There are some things the arrangement can do, though, to develop the persona in the absence of timbral variety: choices of voicing and texture are significantly circumscribed by the needs of barbershop contest, but there is still room to make salient choices. Harmonic language likewise needs to be shaped by the style rules, as both songs were in the category of close enough to the barbershop harmonic vocabulary that the few extra barbershop chords needed could fit in coherently.
One could have added more, indeed, but I wanted to keep the harmonic – and hence expressive – worlds of the two songs in the medley distinct. One song rings with a lot of major triads but is a bit light on 7ths, the other is chock full of the colours of 7ths and 9ths but a bit light on triadic pillars. Either would be a bit marginal as a stand-alone contest piece, but they complement each other stylistically, and the contrast between them serves to build a dramatic structure for the overall emotional journey.
Our work in bringing this to life was thus to find vocal colours that responded to these harmonic flavours and created a sonic surface that articulated these different expressive worlds. This is what the originals did with instrumentation; we did it by thinking about vowel choices, larynx position, and shaping the vocal tract. Oh, and with lots of metaphors: the technical discussions were useful to help people figure out what to do with their voices, but for using this to tell the story, imagery is much more useful.
In the afternoon, we cross-referenced our vocal/musical work with their choreographic plans. The challenge here was to find the body language to deliver the sonic world we had created before lunch while doing lots of other things with their limbs. We looked at this from both ends to create the connection between voice and body.
First, we approached it through character and story: finding a way of holding the self that made sense of the people being portrayed while maintaining integrity of vocal production through all the various, sometime complex, moves. (Again, the specifics would be useful to explain this, but you’re not going to get them, sorry.) We also approached it from the other end: we know how we want this to sound, so how can we inhabit our bodies so as to deliver that sound?
The nice thing about this work is that, while I was not particularly focused as a coach on the visual impact, we achieved a much greater sense of visual coherence within the tableau through the process of exploring the uses of the self required to create the aural impact. It’s also useful for the performers to be able to integrate these elements: we only have the one brain each, so if you can use the same metaphor to guide both your vocal apparatus and your dancing limbs you have a much better chance of doing both at the same time.

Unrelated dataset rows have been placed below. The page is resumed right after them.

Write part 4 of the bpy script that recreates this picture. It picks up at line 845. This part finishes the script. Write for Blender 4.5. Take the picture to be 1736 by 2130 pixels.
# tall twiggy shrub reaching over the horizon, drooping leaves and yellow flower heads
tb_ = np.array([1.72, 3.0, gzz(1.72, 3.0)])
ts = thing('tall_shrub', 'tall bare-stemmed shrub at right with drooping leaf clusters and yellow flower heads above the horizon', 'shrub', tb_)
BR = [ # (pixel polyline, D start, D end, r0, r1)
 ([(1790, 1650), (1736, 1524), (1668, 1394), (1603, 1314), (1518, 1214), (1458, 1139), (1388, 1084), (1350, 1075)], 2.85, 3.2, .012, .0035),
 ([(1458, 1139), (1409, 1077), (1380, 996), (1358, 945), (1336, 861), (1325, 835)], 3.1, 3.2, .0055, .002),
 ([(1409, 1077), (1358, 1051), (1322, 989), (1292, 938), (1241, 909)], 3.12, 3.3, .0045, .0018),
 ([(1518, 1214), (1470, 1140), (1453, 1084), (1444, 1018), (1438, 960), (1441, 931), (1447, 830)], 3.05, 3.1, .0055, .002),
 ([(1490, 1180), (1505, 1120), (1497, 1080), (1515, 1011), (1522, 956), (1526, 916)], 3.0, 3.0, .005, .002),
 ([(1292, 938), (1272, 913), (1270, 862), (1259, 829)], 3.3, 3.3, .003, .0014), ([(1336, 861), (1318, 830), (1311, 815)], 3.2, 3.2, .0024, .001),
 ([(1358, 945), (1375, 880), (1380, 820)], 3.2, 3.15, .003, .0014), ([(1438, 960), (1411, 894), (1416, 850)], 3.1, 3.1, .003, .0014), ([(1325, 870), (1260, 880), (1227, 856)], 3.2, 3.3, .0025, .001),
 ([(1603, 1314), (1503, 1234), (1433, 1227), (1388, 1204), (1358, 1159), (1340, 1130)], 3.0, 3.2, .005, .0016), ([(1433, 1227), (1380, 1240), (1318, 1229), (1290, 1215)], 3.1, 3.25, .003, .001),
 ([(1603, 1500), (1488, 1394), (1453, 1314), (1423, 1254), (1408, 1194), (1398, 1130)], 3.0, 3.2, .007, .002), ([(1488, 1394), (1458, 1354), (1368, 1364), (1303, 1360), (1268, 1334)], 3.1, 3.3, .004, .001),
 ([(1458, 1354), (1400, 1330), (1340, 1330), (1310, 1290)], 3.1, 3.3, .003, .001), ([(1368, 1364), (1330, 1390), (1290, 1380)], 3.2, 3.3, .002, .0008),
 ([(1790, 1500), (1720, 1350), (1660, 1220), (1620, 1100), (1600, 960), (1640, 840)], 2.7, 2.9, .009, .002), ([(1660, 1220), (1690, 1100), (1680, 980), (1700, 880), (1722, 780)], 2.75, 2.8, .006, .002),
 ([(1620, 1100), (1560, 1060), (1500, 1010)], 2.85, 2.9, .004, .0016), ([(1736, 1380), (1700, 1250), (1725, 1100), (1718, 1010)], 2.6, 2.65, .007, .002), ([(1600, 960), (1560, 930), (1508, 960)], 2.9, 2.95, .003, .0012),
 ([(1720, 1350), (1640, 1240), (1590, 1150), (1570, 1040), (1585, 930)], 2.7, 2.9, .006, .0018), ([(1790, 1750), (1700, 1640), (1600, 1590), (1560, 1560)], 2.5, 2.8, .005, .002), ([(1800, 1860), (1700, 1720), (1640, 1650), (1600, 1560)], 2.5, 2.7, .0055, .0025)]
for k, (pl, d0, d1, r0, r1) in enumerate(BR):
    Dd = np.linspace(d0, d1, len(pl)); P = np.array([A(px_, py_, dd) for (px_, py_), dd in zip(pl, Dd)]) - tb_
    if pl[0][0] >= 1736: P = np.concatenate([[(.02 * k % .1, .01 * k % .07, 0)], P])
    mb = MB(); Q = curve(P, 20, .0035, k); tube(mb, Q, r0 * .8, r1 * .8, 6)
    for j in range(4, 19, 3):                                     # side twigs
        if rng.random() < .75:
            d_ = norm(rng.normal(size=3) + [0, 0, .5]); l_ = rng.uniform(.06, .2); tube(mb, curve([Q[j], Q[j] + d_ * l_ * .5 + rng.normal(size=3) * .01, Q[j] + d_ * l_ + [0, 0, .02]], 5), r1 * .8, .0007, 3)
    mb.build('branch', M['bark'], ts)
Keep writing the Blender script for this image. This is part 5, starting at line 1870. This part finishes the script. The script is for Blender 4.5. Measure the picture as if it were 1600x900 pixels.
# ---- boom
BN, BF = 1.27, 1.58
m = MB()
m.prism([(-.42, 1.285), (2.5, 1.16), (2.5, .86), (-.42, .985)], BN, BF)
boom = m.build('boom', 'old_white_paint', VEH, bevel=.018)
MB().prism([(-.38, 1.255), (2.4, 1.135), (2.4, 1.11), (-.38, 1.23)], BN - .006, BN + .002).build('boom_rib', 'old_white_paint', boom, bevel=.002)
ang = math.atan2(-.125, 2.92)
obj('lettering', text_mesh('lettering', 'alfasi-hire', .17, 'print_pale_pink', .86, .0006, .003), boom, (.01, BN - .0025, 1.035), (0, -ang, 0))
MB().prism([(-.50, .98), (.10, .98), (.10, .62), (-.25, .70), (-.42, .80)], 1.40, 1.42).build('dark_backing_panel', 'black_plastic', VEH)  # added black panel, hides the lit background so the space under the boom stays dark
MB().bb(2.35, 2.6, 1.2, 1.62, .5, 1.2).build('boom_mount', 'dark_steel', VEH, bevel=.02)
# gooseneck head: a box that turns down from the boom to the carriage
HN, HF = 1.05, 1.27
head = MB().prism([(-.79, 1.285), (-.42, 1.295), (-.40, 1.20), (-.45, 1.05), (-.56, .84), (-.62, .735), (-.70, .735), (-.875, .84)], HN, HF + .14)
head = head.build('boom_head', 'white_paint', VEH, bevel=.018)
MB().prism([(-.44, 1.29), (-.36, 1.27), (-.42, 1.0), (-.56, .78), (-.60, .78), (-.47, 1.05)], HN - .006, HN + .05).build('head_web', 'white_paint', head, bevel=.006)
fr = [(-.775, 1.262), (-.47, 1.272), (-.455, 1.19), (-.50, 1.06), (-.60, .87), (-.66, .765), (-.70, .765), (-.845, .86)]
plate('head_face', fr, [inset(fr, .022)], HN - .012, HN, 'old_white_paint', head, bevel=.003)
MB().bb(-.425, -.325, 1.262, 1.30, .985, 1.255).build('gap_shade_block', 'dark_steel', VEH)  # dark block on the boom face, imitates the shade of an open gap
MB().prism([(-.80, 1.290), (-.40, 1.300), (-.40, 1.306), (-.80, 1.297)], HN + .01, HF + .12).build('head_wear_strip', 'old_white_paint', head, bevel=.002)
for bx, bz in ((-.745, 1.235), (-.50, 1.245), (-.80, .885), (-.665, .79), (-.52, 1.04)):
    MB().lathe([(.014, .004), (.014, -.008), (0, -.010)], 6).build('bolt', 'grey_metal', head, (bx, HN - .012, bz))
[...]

The biggest overall take-away of the day for me was: how important song choice remains. Preparing an ambitious performance package for contest takes a lot of rehearsal time, and colours people’s experience of their chorus life for months. When the whole chorus is really invested in the content, the creative energy they bring to the process lifts and sustains each other through the extended arc of development and keeps the voices sounding vibrant throughout.